- _WORK TO COMPLETE_
Reproduce exactly the lines below from the one containing "The Blender Python" through the one containing "b.box((.775 - 1.018", including both, and nothing else.

[START INPUT DATA]

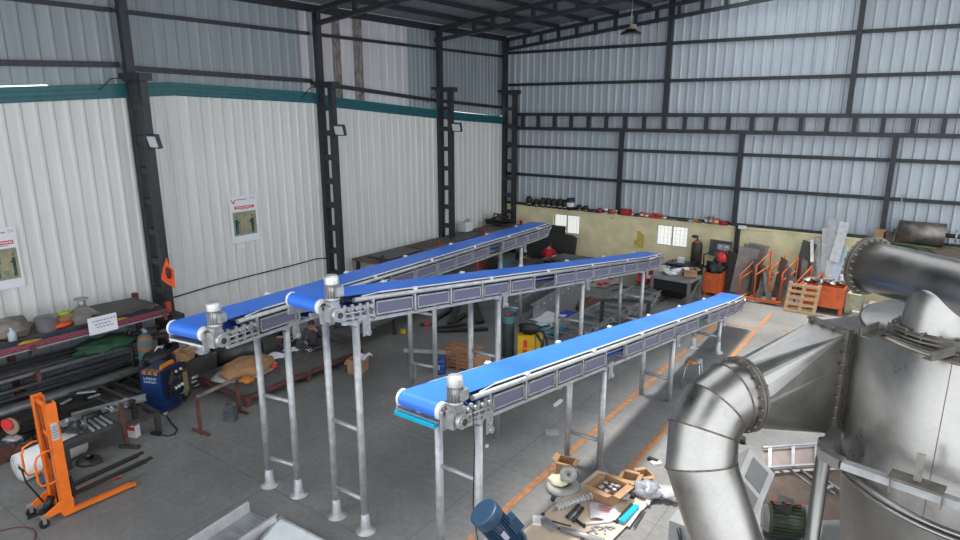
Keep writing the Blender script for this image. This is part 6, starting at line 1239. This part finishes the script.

[END INPUT DATA]
[START INPUT DATA]

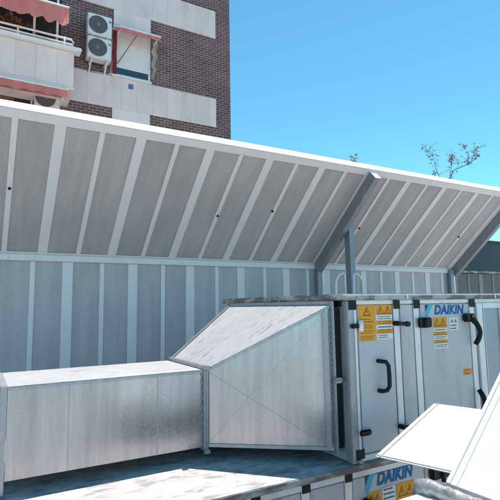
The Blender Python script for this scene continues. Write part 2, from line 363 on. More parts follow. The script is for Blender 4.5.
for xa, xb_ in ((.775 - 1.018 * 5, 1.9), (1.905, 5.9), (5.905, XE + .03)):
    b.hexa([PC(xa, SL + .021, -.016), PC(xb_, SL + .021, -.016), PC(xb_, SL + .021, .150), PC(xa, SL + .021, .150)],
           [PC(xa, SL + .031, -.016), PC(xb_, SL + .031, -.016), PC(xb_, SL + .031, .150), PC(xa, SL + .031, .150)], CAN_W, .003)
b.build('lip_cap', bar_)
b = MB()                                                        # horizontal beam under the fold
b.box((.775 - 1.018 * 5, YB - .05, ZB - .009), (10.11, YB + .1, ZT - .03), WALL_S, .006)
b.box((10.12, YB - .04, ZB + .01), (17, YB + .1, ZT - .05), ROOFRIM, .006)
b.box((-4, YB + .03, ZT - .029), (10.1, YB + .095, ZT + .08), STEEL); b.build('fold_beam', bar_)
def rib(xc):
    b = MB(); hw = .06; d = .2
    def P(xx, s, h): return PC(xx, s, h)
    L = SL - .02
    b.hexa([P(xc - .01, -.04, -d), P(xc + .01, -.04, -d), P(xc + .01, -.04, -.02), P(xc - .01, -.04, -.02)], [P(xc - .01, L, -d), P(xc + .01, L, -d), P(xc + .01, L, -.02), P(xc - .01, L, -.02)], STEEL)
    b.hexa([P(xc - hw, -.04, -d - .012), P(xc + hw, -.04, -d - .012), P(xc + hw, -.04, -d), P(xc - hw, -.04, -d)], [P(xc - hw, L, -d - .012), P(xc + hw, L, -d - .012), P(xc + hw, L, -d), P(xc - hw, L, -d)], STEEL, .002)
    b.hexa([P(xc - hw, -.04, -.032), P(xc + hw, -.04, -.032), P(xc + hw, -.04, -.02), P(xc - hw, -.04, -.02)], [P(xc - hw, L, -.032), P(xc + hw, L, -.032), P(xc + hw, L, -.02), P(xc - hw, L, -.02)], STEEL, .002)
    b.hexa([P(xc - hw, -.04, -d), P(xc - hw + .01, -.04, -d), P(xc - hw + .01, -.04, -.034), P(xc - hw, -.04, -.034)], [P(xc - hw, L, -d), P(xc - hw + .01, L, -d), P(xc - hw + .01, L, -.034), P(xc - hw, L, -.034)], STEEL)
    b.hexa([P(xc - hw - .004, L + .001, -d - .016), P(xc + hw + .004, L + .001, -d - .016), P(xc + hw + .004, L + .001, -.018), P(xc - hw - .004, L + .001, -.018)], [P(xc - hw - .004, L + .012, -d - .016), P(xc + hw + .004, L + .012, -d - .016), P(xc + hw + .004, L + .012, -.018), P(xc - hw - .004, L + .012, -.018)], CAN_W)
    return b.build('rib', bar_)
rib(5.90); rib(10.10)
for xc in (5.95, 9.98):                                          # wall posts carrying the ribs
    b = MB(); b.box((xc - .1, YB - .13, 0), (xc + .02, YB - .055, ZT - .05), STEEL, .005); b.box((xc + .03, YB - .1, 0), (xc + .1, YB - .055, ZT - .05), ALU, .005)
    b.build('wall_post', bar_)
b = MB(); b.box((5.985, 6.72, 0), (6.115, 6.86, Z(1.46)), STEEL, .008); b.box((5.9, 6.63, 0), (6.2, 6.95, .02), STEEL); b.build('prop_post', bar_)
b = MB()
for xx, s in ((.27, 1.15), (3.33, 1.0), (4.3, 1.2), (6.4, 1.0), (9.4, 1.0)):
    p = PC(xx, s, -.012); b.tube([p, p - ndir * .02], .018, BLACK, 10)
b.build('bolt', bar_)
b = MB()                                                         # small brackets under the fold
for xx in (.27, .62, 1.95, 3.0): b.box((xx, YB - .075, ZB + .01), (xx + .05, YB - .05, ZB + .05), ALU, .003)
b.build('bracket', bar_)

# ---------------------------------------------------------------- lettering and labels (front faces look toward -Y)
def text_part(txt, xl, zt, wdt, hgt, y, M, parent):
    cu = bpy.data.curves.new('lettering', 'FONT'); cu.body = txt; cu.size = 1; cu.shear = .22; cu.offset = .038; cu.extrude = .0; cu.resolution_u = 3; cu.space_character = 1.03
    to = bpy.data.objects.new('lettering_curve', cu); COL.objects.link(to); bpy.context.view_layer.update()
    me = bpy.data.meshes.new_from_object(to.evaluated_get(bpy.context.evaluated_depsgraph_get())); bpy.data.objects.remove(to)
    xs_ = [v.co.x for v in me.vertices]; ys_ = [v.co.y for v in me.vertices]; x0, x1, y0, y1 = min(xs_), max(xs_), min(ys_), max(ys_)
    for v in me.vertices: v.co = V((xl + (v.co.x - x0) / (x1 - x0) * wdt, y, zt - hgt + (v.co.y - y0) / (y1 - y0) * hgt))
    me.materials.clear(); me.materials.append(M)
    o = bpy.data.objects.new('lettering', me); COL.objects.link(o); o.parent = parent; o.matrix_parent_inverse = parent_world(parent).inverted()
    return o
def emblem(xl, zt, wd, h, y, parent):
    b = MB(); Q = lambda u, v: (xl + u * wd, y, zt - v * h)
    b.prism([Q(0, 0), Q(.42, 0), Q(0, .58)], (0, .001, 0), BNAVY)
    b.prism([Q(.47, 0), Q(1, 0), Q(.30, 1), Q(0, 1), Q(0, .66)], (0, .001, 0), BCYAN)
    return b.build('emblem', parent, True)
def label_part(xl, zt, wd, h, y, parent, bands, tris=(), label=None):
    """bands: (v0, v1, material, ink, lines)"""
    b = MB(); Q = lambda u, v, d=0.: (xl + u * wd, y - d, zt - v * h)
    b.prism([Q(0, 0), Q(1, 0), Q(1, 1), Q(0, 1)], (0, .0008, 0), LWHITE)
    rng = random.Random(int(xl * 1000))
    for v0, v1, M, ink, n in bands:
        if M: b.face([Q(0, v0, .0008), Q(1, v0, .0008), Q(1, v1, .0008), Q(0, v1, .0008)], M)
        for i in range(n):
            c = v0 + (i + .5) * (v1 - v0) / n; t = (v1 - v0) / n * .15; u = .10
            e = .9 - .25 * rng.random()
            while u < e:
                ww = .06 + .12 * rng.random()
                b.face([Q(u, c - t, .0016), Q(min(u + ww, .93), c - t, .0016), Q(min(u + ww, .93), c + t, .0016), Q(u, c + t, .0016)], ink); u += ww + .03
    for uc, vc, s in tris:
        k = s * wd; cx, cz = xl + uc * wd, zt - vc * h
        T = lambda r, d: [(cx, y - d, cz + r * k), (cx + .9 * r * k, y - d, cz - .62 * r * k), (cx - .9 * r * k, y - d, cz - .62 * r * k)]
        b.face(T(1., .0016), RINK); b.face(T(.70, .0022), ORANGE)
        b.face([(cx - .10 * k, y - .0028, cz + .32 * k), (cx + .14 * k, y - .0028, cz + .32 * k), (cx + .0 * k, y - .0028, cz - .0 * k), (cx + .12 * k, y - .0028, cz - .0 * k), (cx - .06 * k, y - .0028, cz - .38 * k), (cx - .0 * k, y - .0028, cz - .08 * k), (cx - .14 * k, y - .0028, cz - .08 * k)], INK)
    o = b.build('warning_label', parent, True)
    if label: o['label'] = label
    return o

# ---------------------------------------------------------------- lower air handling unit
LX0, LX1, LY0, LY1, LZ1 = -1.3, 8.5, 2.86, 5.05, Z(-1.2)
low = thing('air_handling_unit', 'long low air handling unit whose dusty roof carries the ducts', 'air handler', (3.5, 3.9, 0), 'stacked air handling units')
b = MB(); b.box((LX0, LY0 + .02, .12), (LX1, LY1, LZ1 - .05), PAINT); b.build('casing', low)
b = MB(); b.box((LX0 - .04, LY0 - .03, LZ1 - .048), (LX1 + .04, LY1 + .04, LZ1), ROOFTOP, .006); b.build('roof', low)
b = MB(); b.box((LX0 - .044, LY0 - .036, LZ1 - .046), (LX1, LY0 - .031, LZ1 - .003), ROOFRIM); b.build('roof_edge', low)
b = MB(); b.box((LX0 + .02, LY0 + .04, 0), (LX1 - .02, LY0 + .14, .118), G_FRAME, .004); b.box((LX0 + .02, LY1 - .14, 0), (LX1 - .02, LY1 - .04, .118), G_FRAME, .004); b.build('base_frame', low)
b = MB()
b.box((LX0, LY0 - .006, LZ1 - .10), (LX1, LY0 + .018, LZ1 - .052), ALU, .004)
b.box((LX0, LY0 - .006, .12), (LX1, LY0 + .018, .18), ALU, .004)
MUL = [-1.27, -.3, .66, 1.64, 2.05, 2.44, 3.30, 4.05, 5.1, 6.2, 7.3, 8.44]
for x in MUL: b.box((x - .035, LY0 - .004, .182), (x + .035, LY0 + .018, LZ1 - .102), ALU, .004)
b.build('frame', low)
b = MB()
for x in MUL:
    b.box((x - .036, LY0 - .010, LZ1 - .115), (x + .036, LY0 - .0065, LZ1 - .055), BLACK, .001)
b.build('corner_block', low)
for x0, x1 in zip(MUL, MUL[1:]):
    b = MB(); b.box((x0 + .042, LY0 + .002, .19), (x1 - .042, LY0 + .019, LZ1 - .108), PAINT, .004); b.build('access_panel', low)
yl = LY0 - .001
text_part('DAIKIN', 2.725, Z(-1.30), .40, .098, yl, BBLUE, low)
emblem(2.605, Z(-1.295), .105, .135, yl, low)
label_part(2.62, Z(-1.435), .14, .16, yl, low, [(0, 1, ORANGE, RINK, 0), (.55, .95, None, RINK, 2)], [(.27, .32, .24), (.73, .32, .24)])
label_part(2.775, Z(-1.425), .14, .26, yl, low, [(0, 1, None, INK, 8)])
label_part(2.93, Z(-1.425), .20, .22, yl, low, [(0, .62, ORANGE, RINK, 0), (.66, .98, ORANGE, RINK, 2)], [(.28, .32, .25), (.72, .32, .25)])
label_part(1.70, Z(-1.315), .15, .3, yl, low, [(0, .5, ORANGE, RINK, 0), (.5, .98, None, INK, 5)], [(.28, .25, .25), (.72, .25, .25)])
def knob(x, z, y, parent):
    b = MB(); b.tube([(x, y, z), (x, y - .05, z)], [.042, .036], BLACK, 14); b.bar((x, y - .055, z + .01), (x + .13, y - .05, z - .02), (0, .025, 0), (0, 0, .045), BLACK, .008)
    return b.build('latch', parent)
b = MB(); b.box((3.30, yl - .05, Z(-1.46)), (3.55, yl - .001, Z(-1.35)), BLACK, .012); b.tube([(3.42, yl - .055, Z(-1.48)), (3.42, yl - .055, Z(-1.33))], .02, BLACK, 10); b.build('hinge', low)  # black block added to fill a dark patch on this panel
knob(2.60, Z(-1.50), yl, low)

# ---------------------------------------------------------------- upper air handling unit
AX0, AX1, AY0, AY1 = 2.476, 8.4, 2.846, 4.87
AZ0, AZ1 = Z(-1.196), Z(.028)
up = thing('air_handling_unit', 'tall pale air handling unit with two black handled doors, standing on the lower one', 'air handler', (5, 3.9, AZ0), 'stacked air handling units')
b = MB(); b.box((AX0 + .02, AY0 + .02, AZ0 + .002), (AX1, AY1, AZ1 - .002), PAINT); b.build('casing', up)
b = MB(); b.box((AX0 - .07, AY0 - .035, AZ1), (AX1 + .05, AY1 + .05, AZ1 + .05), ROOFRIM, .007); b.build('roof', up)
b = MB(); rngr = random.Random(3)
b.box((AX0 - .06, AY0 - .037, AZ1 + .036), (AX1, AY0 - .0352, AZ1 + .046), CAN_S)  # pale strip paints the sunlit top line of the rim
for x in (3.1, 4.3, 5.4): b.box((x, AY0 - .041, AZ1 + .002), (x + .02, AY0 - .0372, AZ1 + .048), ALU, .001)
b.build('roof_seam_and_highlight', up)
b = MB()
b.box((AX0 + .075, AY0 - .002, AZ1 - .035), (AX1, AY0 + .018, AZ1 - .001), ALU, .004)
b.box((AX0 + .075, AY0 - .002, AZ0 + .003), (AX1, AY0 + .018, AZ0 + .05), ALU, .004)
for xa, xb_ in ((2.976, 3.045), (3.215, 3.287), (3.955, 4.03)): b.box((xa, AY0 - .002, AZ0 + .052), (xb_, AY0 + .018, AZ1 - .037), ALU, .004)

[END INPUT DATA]

- _ANSWER TO THE PROBLEM_
The Blender Python script for this scene continues. Write part 2, from line 363 on. More parts follow. The script is for Blender 4.5.
for xa, xb_ in ((.775 - 1.018 * 5, 1.9), (1.905, 5.9), (5.905, XE + .03)):
    b.hexa([PC(xa, SL + .021, -.016), PC(xb_, SL + .021, -.016), PC(xb_, SL + .021, .150), PC(xa, SL + .021, .150)],
           [PC(xa, SL + .031, -.016), PC(xb_, SL + .031, -.016), PC(xb_, SL + .031, .150), PC(xa, SL + .031, .150)], CAN_W, .003)
b.build('lip_cap', bar_)
b = MB()                                                        # horizontal beam under the fold
b.box((.775 - 1.018 * 5, YB - .05, ZB - .009), (10.11, YB + .1, ZT - .03), WALL_S, .006)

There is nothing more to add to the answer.